Besides the protesting Cabots above mentioned, the following Cabots are named in the 1923 Who's, Who: Godfrey Lowell (Boston carbon magnate), Henry Bromfield (Boston lawyer and capitalist), Richard Clarke (Boston physician and Harvard professor), William Brooks (Boston engineer). There is also Philip Cabot, of Boston and Wall Street.

Whence these Cabots, and many others, derived their patronymic is uncertain. There was John Cabot (1450-1498), explorer--but he was more properly Giovanni Cabote, an Italian. There was George Cabot, President of the Hartford Convention in 1814-1815. But a Boston Who's Who of 1851 says that his family originated in Beverly, Mass., and was formerly called Corbett. This source might make James J. Corbett (whilom champion pugilist) kin to the Cabots of Boston.

The incident at Philadelphia aroused much editorial comment in the press. Said the New York Tribune : " Fancy Henry Corbett Lodge! . . . The idea of spurious Cabots is as disturbing as the thought of counterfeit antiques in the Metropolitan Museum."

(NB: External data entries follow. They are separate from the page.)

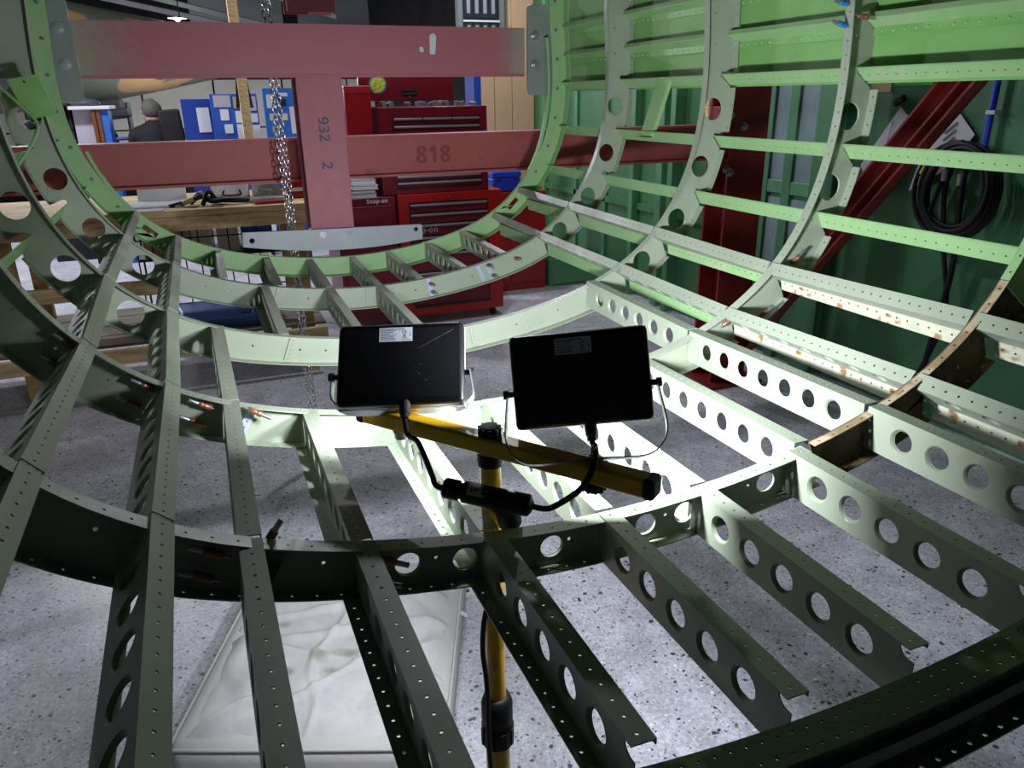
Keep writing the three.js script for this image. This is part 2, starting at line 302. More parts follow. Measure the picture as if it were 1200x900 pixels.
frame(2, [[-112, 112, [...sideHoles(2), ...smallHoles(2, [-27, -20, -16, -6, 8, 18, 26, 86, 81], 0.03)], M.primer]]);
frame(3, [[-112, 112, [...bigHoles(3, [71, 61.8], 0.0245), ...smallHoles(3, [-55, -50, -44.5, -12, 3, 8, 81, 86, 66, 57], 0.03)], M.primer, 0.018]]);
const f4h = [-19.4, -14.2, -5.6, 4.7, 9.2, 19.1].map(a => [dg(a), rin(4, dg(a)) + 0.032, 0.0145]);
frame(4, [[-112, 24.2, [...f4h, ...smallHoles(4, [-42.5, -26.5, -17, -10.4, -3.8, 2.2, 7, 17], 0.026)], M.primer, 0.02],
  [25.2, 53, smallHoles(4, [40, 44, 36.5], 0.045), M.rustyDark, 0.012, M.rusty], [53.1, 112, smallHoles(4, [60], 0.045), M.zinc, 0.012]]);
// splice plates and stiffening lines on the webs
function plate(k, a, r0, r1, w, mat, name = 'splice_plate', z = 0.003) {
  const t = dg(a), u = V(Math.cos(t), Math.sin(t), 0), o = V(Math.sin(t), -Math.cos(t), 0);
  return mk(name, perfFlat(ringPt(k, t, rin(k, t) + r0, FZ[k] - z).addScaledVector(u, -w / 2), o, u, V(0, 0, 1), r1 - r0, w, 0.0012, 0.011, 0.0014, 0.5), mat, fus);
}
for (const [k, a] of [[1, 12.2], [1, 23.9], [1, 25.9], [3, -30.3]]) plate(k, a, 0.003, 0.054, k === 3 ? 0.013 : 0.011, M.bluePlate);
plate(4, -30.6, 0.003, 0.052, 0.022, M.darkGreen);
for (const [k, a] of [[1, -10.2], [1, -1.5], [1, -20], [2, -21.5], [2, 9.8], [2, 20.5], [3, -2.2], [2, 32]]) plate(k, a, 0.004, 0.055, 0.014, M.primer, 'joggle_plate', 0.0026);

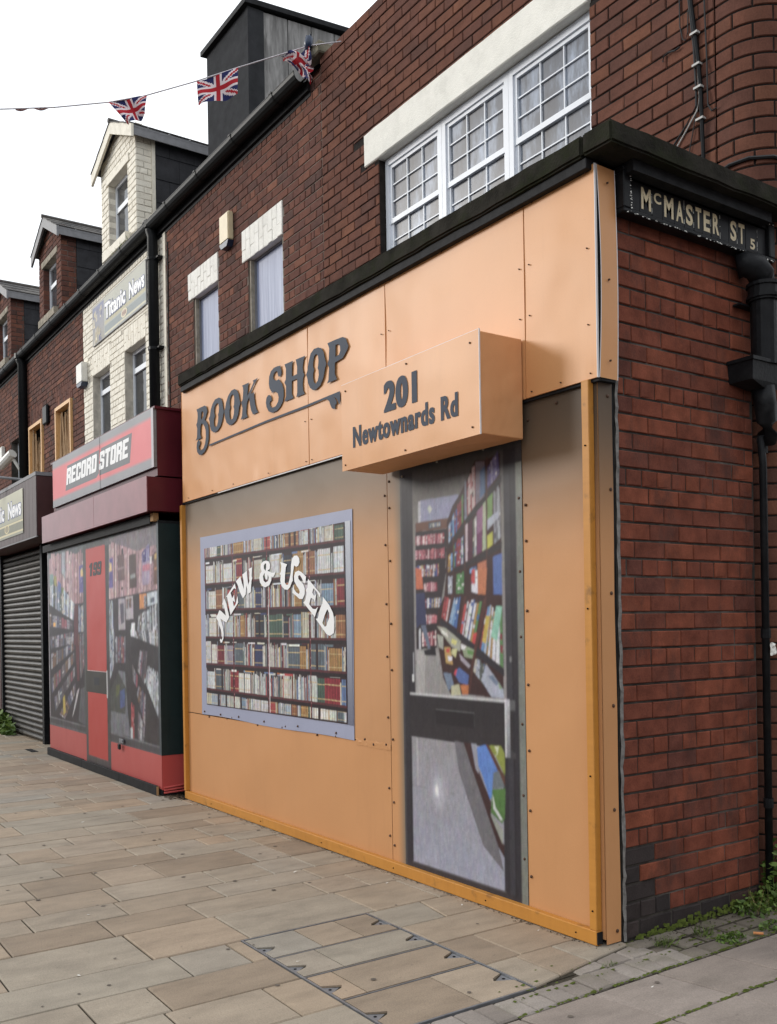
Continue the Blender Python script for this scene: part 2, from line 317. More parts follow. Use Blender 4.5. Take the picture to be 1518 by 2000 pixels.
# ------------------------------------------------------------------ bricks
CH, PITCH, JOINT = 0.085, 0.216, 0.010
BRICK_CACHE = {}
def brick_geo(w, h, d, var, c=0.0045):
    r = random.Random(var * 977 + int(w * 1000)); w2, h2 = w / 2, h / 2
    j = lambda a: (r.random() - 0.5) * a
    full = [(-w2, c, -h2), (w2, c, -h2), (w2, c, h2), (-w2, c, h2)]
    inn = [(-w2 + c + j(.003), j(.003), -h2 + c + j(.003)), (w2 - c + j(.003), j(.003), -h2 + c + j(.003)),
           (w2 - c + j(.003), j(.003), h2 - c + j(.003)), (-w2 + c + j(.003), j(.003), h2 - c + j(.003))]
    if var % 4 == 1: k = r.randrange(4); inn[k] = (inn[k][0] * 0.93, 0.004, inn[k][2] * 0.82)      # a knocked corner
    if w2 < 0.02 or h2 < 0.02: inn = [(x * 0.6, 0.0, z * 0.6) for x, y, z in full]
    back = [(x, d, z) for x, y, z in full]
    V = inn + full + back
    F = [(0, 1, 2, 3)] + [(k + 4, (k + 1) % 4 + 4, (k + 1) % 4, k) for k in range(4)] + [(k + 8, (k + 1) % 4 + 8, (k + 1) % 4 + 4, k + 4) for k in range(4)]
    return V, F
def brick_mesh(w, h, d, var, mat):
    key = (round(w, 2), round(h, 3), round(d, 2), var, mat.name)
    if key not in BRICK_CACHE:
        V, F = brick_geo(key[0], key[1], d, var); me = bpy.data.meshes.new('brick'); me.from_pydata(V, [], F); me.materials.append(mat); me.update()
        BRICK_CACHE[key] = me
    return BRICK_CACHE[key]
def courses(u0, u1, z0, z1, bond, openings=(), zbase=0.0, seed=1):
    """list of (ua, ub, za, zb) brick rectangles, joints not yet taken off"""
    r = random.Random(seed); out = []
    k0 = int(math.floor((z0 - zbase) / CH)); k1 = int(math.ceil((z1 - zbase) / CH))
    for k in range(k0, k1):
        za, zb = max(z0, zbase + k * CH), min(z1, zbase + (k + 1) * CH)
        if zb - za < 0.03: continue
        hb = PITCH / 2; lens = []
        if bond == 'running': start = -(k % 2) * hb; pat = [PITCH]
        elif bond == 'flemish': start = -(k % 2) * hb * 1.5 ; pat = [PITCH, hb]
        else:
            header = (k % 5 == 0 and k > 0) or k == 1
            if header: start = 0.0 if k % 2 else -hb * 0.5; pat = [hb]
            else: start = -(k % 2) * hb; pat = [PITCH]
        a = math.floor(u0 / (PITCH * 3)) * PITCH * 3 + start - PITCH; i = 0
        cuts = []
        while a < u1:
            L = pat[i % len(pat)]
            if bond != 'running' and L == hb and r.random() < 0.07: L *= 0.55
            cuts.append((a, a + L)); a += L; i += 1
        for a, b in cuts:
            segs = [(max(a, u0), min(b, u1), za, zb)]
            for (oa, ob, oz0, oz1) in openings:
                nxt = []
                for (p, q, y0, y1) in segs:
                    if q <= p: continue
                    if q <= oa + 1e-4 or p >= ob - 1e-4 or y1 <= oz0 + 0.012 or y0 >= oz1 - 0.012: nxt.append((p, q, y0, y1)); continue
                    if y0 < oz0 - 0.02: nxt.append((p, q, y0, oz0)); continue
                    if y1 > oz1 + 0.02: nxt.append((p, q, oz1, y1)); continue
                    if p < oa: nxt.append((p, oa, y0, y1))
                    if q > ob: nxt.append((ob, q, y0, y1))
                segs = nxt
            out += [s for s in segs if s[1] - s[0] > 0.03 and s[3] - s[2] > 0.025]
    return out
def lay(parent, rects, org, udir, mats, nparts, depth=0.105, name='brick', hide=None, j=JOINT):
    """bricks of one flat wall: the largest in the picture as parts, the rest joined as one part"""
    org = Vector(org); ud = Vector(udir); ang = math.atan2(ud.y, ud.x); items = []
    inward = Vector((-math.sin(ang), math.cos(ang), 0))
    pick = mats if callable(mats) else (lambda u, z: mats)
    for (a, b, z0, z1) in rects:
        c = org + ud * ((a + b) / 2) + UPV * ((z0 + z1) / 2); q = to_px(c)
        vis = q is not None and -10 < q[0] < 1528 and -10 < q[1] < 2010 and not (hide and hide(c))
        items.append((((b - a) * (z1 - z0)) / (q[2] ** 2) if vis else -1.0, c, b - a - j, z1 - z0 - j, pick((a + b) / 2, (z0 + z1) / 2)))
    items.sort(key=lambda t: -t[0]); rest = {}
    for i, (s, c, w, h, mat) in enumerate(items):
        if w < 0.015 or h < 0.015: continue
        c = c - inward * rng.uniform(-0.0012, 0.0022)
        if i < nparts and s > 0:
            o = bpy.data.objects.new(name, brick_mesh(w, h, depth, rng.randrange(6), mat)); link(o, parent, c)
            o.rotation_euler = (0, 0, ang)
        else:
            mb = rest.setdefault(mat.name, (MB(), mat))[0]; V, F = brick_geo(w, h, depth, rng.randrange(6))
            ca, sa = math.cos(ang), math.sin(ang)
            mb.add([(c.x + x * ca - y * sa, c.y + x * sa + y * ca, c.z + z) for x, y, z in V], F)
    for nm, (mb, mat) in rest.items(): mb.build(name + 'work', mat, parent, kind='stuff')
def core(parent, mat, u0, u1, z0, z1, org, udir, openings=(), back=0.007, thick=0.24, gap=0.004, name='wall'):
    """the mortar body of a flat wall, its openings left open"""
    org = Vector(org); ud = Vector(udir); inn = Vector((-ud.y, ud.x, 0))
    us = sorted({u0, u1, *[min(max(x, u0), u1) for o in openings for x in (o[0] - gap, o[1] + gap)]})
    zs = sorted({z0, z1, *[min(max(x, z0), z1) for o in openings for x in (o[2] - gap, o[3] + gap)]})
    P = lambda u, d, z: org + ud * u + inn * d + UPV * z
    mb = MB(); solid = {}
    for i in range(len(us) - 1):
        for k in range(len(zs) - 1):
            um, zm = (us[i] + us[i + 1]) / 2, (zs[k] + zs[k + 1]) / 2
            solid[i, k] = not any(o[0] - gap < um < o[1] + gap and o[2] - gap < zm < o[3] + gap for o in openings)
    for (i, k), s in solid.items():
        if not s: continue
        a, b, c, d = us[i], us[i + 1], zs[k], zs[k + 1]
        mb.face([P(a, back, c), P(b, back, c), P(b, back, d), P(a, back, d)]); mb.face([P(a, thick, d), P(b, thick, d), P(b, thick, c), P(a, thick, c)])
        if not solid.get((i - 1, k)): mb.face([P(a, thick, c), P(a, back, c), P(a, back, d), P(a, thick, d)])
        if not solid.get((i + 1, k)): mb.face([P(b, back, c), P(b, thick, c), P(b, thick, d), P(b, back, d)])
        if not solid.get((i, k - 1)): mb.face([P(a, thick, c), P(b, thick, c), P(b, back, c), P(a, back, c)])
        if not solid.get((i, k + 1)): mb.face([P(a, back, d), P(b, back, d), P(b, thick, d), P(a, thick, d)])
    return mb.build(name, mat, parent)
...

Journals everywhere printed the time-honored quatrain:

"Then here's to the City of Boston,

The home of the bean and the cod,

Where Cabots speak only to Lowells,

And the Lowells speak only to God."

Wrote a famed colyumist:

"Then here's to the City of Boston,

The town of the cries and the groans,

Where the Cabots can't see the Kabotchniks,

And the Lowells won't speak to the Cohns."

The adjacent photograph shows Dr. Richard Clarke Cabot taking the role of a bedridden Irish comedian in a charity entertainment in Boston in 1919.